Global trends show rising rates of divorce or dissolution of heterosexual marriage, increasing cohabitation, and delay of marital union. Recent research in the Philippines show an apparent tilt towards these patterns.
In an article published at the website of the International Union for the Scientific Study of Population (IUSSP) entitled The rise of divorce, separation, and cohabitation in the Philippines, Mr. Jeofrey B. Abalos, a doctoral student at the Australian National University and an alumnus of the UP Population Institute, weaves outputs from related literature including two of his own studies to show the aforesaid trends.
In his initial study published in the 35th volume of the Journal of Family Issues (2014), Abalos used Cox proportional hazard regression models to analyse the 2003 and 2008 Philippines National Demographic and Health Survey (NDHS) data in terms of entry to marriage and cohabitation.

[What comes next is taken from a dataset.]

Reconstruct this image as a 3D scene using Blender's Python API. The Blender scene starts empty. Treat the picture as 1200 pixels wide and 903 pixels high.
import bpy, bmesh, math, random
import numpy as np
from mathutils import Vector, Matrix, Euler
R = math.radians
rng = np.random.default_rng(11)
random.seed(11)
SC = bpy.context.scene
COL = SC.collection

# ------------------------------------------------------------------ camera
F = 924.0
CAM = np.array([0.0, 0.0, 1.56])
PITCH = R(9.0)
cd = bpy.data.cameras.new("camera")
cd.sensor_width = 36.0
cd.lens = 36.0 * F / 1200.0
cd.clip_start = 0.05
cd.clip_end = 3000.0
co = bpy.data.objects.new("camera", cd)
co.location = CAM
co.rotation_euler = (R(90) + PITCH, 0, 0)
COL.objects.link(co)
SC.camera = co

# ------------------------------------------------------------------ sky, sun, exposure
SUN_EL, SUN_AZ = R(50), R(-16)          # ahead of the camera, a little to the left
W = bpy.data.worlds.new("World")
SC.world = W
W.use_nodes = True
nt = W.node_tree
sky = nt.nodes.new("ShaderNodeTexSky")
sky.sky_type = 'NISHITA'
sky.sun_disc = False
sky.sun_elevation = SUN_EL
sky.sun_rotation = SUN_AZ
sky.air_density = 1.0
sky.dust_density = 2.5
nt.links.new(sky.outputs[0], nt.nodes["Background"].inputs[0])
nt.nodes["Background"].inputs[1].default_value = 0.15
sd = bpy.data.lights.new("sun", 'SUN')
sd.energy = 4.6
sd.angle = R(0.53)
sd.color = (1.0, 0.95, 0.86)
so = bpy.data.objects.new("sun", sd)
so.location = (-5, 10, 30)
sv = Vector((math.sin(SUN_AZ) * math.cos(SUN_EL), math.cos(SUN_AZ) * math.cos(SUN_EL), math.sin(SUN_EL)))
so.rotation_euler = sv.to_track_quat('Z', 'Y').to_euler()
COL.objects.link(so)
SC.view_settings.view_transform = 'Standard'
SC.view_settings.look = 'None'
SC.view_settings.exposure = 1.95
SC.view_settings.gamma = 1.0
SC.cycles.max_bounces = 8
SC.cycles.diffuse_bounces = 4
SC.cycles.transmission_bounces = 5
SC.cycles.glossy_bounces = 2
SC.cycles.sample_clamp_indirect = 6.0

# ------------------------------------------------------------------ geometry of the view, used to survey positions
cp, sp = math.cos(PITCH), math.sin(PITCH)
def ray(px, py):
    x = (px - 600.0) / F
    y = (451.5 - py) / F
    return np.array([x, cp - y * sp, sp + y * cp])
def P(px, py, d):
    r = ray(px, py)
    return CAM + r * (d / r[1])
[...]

Results of this study called Trends and determinants of age at union of men and women in the Philippines show that, among a number of possible factors including education, place of residence (rural or urban), ethnicity, religion, and birth cohort, only education and ethnicity had statistically significant effects in the marriage timing of both sexes. Complementary is a palpable increase in the proportion of Filipinos living together.
Abalos, in his more recent article titled Divorce and separation in the Philippines: Trends and correlates published in Vol. 36 of Demographic Research (2017), used descriptive statistics and logistic regression on 2008 and 2013 NDHS data to unpack the rise of cases in union dissolution in the country, and look into the different factors associated with women’s experience on this phenomenon. Results show that education, type of first union, and childhood place of residence are significantly associated with union breakdown among women. Higher levels of education, cohabitation without ever formally marrying in the initial union, growing up in urban settings, religion and ethnicity are all associated with higher tendencies towards union dissolution.
These studies, according to Abalos, reveal that the increasing rate in marriage dissolution is associated with the rise in cohabitation, women empowerment via education, urbanization, and the rising acceptability of divorce. In the end, the question he asks is whether the state with its new, daring leadership can challenge the age-old lock of the Catholic Church on the legalization of divorce.